*AIM OF THE TASK*. Up to and including the line containing "return (r[0], r[1], r[2], 1)", please reproduce the lines of the listing below, starting from the top.

*RECORDED DATA*.
######

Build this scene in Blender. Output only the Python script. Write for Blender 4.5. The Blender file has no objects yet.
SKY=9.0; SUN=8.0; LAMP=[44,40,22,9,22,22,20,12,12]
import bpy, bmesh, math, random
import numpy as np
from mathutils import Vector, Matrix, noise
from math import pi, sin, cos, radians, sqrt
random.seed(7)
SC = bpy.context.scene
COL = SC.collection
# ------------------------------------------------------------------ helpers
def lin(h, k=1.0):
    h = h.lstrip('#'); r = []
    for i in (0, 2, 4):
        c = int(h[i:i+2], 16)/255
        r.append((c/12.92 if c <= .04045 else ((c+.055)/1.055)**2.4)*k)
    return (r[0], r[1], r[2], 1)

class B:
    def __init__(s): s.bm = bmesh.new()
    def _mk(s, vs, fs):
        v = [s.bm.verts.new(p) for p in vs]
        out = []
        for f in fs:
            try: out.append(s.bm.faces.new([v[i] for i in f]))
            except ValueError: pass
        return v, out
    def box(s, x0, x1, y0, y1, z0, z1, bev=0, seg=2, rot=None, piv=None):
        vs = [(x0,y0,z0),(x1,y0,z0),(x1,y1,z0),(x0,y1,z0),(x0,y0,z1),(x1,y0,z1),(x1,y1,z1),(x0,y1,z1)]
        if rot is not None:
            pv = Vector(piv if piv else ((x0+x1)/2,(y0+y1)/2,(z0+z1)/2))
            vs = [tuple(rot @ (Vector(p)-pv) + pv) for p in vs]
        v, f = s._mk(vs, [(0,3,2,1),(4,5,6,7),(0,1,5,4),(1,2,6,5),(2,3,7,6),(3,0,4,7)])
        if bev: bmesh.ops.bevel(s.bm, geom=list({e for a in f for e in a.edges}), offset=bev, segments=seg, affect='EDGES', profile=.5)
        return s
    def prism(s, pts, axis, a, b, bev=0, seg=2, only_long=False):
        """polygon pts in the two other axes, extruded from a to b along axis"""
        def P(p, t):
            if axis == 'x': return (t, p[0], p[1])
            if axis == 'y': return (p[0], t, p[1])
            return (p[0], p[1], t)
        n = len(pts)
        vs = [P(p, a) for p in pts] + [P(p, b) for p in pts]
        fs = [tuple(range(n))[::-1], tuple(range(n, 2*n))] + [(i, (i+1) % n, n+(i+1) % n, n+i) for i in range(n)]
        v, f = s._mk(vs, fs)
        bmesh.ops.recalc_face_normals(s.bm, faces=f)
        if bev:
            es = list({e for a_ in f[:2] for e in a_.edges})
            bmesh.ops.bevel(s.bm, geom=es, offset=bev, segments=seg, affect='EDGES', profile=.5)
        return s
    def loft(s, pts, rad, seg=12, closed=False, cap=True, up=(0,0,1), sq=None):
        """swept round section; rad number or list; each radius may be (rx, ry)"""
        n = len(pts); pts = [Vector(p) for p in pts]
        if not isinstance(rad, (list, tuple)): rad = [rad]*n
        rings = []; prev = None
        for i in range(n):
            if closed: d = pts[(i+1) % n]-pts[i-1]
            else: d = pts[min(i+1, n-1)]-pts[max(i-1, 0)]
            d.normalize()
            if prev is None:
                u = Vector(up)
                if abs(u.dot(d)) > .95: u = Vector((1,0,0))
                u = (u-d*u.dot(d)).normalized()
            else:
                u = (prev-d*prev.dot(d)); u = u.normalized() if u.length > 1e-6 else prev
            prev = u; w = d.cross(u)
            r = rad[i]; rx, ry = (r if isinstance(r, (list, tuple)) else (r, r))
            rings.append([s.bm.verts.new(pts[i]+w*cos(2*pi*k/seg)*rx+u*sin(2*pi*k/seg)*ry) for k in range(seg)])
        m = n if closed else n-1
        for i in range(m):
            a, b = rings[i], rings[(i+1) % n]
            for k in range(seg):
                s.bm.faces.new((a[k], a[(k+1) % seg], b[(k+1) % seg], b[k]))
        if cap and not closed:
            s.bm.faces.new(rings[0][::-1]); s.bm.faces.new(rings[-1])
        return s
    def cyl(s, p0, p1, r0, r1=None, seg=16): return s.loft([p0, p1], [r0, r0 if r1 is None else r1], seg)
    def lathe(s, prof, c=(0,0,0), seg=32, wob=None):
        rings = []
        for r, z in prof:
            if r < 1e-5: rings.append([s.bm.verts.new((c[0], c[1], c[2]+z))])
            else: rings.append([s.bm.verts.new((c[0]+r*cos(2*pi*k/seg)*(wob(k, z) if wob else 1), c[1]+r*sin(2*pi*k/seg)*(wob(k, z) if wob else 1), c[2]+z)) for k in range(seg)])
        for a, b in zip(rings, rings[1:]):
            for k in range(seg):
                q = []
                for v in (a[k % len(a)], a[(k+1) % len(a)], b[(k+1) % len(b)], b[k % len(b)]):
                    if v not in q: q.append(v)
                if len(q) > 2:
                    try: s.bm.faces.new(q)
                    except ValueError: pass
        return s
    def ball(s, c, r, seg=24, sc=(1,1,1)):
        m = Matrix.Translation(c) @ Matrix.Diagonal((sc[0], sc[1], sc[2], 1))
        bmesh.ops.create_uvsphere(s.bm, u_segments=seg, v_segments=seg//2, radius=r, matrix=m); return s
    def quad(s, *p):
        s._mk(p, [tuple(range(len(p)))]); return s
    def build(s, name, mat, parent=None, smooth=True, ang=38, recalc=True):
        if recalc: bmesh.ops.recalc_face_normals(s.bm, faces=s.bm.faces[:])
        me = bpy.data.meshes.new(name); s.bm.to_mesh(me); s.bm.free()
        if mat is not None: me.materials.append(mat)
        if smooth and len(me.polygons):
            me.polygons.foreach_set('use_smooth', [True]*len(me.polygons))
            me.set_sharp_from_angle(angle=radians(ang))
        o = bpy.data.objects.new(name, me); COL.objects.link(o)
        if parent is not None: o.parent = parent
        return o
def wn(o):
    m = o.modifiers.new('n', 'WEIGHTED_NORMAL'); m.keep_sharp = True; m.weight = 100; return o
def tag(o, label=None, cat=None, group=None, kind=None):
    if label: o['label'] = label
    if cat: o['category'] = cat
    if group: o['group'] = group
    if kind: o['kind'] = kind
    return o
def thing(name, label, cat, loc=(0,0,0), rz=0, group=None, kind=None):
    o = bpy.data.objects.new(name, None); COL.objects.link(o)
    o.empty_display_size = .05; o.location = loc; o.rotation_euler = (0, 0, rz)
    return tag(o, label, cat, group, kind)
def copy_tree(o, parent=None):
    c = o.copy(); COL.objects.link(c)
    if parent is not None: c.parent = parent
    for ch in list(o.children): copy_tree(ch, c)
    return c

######

*TASK SOLUTION*.
Build this scene in Blender. Output only the Python script. Write for Blender 4.5. The Blender file has no objects yet.
SKY=9.0; SUN=8.0; LAMP=[44,40,22,9,22,22,20,12,12]
import bpy, bmesh, math, random
import numpy as np
from mathutils import Vector, Matrix, noise
from math import pi, sin, cos, radians, sqrt
random.seed(7)
SC = bpy.context.scene
COL = SC.collection
# ------------------------------------------------------------------ helpers
def lin(h, k=1.0):
    h = h.lstrip('#'); r = []
    for i in (0, 2, 4):
        c = int(h[i:i+2], 16)/255
        r.append((c/12.92 if c <= .04045 else ((c+.055)/1.055)**2.4)*k)
    return (r[0], r[1], r[2], 1)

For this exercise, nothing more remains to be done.